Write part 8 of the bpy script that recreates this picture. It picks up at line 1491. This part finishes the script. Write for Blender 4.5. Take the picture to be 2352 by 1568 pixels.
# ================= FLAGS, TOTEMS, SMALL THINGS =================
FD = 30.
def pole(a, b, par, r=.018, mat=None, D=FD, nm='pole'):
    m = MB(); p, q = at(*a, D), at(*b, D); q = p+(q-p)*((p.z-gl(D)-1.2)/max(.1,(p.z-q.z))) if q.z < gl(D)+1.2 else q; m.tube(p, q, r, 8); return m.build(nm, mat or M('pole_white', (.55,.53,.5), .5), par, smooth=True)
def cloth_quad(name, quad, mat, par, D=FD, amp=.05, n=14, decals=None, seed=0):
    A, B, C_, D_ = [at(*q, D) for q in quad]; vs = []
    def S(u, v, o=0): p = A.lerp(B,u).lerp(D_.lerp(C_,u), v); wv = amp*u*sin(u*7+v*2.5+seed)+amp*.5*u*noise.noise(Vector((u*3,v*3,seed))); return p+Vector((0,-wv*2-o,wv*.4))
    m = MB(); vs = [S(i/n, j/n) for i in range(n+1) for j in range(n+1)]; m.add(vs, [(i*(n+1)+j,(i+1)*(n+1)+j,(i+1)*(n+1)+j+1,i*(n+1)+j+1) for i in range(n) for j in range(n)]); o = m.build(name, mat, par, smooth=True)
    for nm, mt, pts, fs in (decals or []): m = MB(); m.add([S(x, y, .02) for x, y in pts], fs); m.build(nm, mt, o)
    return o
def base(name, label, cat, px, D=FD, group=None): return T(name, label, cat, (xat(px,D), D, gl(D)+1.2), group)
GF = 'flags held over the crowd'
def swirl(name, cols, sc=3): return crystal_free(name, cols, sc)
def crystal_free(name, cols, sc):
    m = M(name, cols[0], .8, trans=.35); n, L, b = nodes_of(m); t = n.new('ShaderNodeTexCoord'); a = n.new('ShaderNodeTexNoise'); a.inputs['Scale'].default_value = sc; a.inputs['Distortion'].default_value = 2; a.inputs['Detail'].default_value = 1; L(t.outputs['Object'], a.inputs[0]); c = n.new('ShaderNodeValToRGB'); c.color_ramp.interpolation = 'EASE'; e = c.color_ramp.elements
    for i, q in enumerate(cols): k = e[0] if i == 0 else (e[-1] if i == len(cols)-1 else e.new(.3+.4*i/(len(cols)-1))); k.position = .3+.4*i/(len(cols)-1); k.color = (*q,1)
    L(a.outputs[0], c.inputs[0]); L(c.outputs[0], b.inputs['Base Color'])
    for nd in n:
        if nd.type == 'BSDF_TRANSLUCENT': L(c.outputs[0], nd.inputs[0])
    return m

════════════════

Exercise :: Copy out each line exactly.

Expected output ::
Write part 8 of the bpy script that recreates this picture. It picks up at line 1491. This part finishes the script. Write for Blender 4.5. Take the picture to be 2352 by 1568 pixels.
# ================= FLAGS, TOTEMS, SMALL THINGS =================
FD = 30.
def pole(a, b, par, r=.018, mat=None, D=FD, nm='pole'):
    m = MB(); p, q = at(*a, D), at(*b, D); q = p+(q-p)*((p.z-gl(D)-1.2)/max(.1,(p.z-q.z))) if q.z < gl(D)+1.2 else q; m.tube(p, q, r, 8); return m.build(nm, mat or M('pole_white', (.55,.53,.5), .5), par, smooth=True)
def cloth_quad(name, quad, mat, par, D=FD, amp=.05, n=14, decals=None, seed=0):
    A, B, C_, D_ = [at(*q, D) for q in quad]; vs = []
    def S(u, v, o=0): p = A.lerp(B,u).lerp(D_.lerp(C_,u), v); wv = amp*u*sin(u*7+v*2.5+seed)+amp*.5*u*noise.noise(Vector((u*3,v*3,seed))); return p+Vector((0,-wv*2-o,wv*.4))
    m = MB(); vs = [S(i/n, j/n) for i in range(n+1) for j in range(n+1)]; m.add(vs, [(i*(n+1)+j,(i+1)*(n+1)+j,(i+1)*(n+1)+j+1,i*(n+1)+j+1) for i in range(n) for j in range(n)]); o = m.build(name, mat, par, smooth=True)
    for nm, mt, pts, fs in (decals or []): m = MB(); m.add([S(x, y, .02) for x, y in pts], fs); m.build(nm, mt, o)
    return o
def base(name, label, cat, px, D=FD, group=None): return T(name, label, cat, (xat(px,D), D, gl(D)+1.2), group)
GF = 'flags held over the crowd'
def swirl(name, cols, sc=3): return crystal_free(name, cols, sc)
def crystal_free(name, cols, sc):
    m = M(name, cols[0], .8, trans=.35); n, L, b = nodes_of(m); t = n.new('ShaderNodeTexCoord'); a = n.new('ShaderNodeTexNoise'); a.inputs['Scale'].default_value = sc; a.inputs['Distortion'].default_value = 2; a.inputs['Detail'].default_value = 1; L(t.outputs['Object'], a.inputs[0]); c = n.new('ShaderNodeValToRGB'); c.color_ramp.interpolation = 'EASE'; e = c.color_ramp.elements
    for i, q in enumerate(cols): k = e[0] if i == 0 else (e[-1] if i == len(cols)-1 else e.new(.3+.4*i/(len(cols)-1))); k.position = .3+.4*i/(len(cols)-1); k.color = (*q,1)
    L(a.outputs[0], c.inputs[0]); L(c.outputs[0], b.inputs['Base Color'])
    for nd in n:
        if nd.type == 'BSDF_TRANSLUCENT': L(c.outputs[0], nd.inputs[0])
    return m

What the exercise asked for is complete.